Quote verbatim the span of lines that begins the listing below and closes with the line containing "PI = math.pi".

____ SOURCE EXCERPT

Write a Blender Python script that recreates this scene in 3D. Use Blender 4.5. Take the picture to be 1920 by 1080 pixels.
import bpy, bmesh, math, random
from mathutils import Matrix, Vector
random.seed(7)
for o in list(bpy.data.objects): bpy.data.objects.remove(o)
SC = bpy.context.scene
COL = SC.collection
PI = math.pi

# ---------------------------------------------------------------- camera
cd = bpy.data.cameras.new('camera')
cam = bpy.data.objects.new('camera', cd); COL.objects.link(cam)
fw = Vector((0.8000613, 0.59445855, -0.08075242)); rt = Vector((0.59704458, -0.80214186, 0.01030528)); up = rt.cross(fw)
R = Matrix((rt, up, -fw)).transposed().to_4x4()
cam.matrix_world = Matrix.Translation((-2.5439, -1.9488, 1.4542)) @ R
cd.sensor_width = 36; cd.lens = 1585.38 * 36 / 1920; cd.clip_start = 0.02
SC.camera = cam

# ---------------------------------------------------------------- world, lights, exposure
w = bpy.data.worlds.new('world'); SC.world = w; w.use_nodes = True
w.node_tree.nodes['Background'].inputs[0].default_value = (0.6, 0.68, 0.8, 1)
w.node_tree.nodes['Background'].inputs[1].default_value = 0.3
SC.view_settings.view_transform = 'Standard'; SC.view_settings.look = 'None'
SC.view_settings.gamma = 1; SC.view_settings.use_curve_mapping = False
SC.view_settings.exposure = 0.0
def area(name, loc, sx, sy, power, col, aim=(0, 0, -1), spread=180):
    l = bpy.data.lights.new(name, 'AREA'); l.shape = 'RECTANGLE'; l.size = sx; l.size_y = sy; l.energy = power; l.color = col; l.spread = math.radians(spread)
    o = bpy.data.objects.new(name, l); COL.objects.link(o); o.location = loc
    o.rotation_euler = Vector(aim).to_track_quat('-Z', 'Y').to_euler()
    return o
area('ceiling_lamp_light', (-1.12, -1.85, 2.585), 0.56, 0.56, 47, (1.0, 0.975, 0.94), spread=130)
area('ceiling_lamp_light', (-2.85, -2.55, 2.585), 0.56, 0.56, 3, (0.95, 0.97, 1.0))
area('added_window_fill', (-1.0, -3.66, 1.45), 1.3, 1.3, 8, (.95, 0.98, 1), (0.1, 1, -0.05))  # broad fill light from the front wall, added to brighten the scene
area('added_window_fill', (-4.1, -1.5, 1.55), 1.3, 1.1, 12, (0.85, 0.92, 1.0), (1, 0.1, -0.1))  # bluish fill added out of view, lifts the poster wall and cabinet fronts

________

● OUTPUT OF THE EXERCISE:
Write a Blender Python script that recreates this scene in 3D. Use Blender 4.5. Take the picture to be 1920 by 1080 pixels.
import bpy, bmesh, math, random
from mathutils import Matrix, Vector
random.seed(7)
for o in list(bpy.data.objects): bpy.data.objects.remove(o)
SC = bpy.context.scene
COL = SC.collection
PI = math.pi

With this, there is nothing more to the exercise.